Negli anni a seguire il cubano vinse parecchi tornei, fra cui quelli di Berlino (1928), Budapest (1928), New York (1931), Mosca (1936) e Parigi (1938), ma non ebbe mai la possibilità di avere l'incontro di rivincita con Alekhine, anche perchè quest'ultimo si sottrasse abilmente al dovere di difendere il titolo mondiale contro il suo rivale imponendo condizioni capestro ed inaccettabili (prassi seguita comunque anche dai campioni precedenti, in quanto la consuetudine diceva che era il detentore del titolo a fissare le condizioni del match).
Capablanca morì nel 1942 senza aver avuto l'occasione di riprendersi il titolo mondiale. In ogni caso la sua classe e la sua bravura suscitano ancor oggi viva ammirazione, anche perché aveva uno stile scacchistico ch'era di una semplicità disarmante: invece di cercare combinazioni astruse, come facevano i romantici od i giocatori come Lasker, il cubano tendeva ad arrivare in maniera lineare al finale, fase della partita in cui era un maestro imbattibile.

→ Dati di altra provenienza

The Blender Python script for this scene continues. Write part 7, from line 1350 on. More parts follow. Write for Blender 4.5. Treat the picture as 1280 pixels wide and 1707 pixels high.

Poco interessato alla teoria delle aperture, forse il suo unico tallone d'Achille, Capablanca preferiva semmai concentrare la sua attenzione alle linee di gioco semplici, sempre con un occhio di riguardo sulle conseguenze che potevano avere sul finale. Così, mentre la partita per i più sembrava trascinarsi stancamente verso un finale pari, egli traeva da ogni minimo ed impercettibile vantaggio posizionale quella spinta che poi lo trascinava inesorabilmente alla vittoria.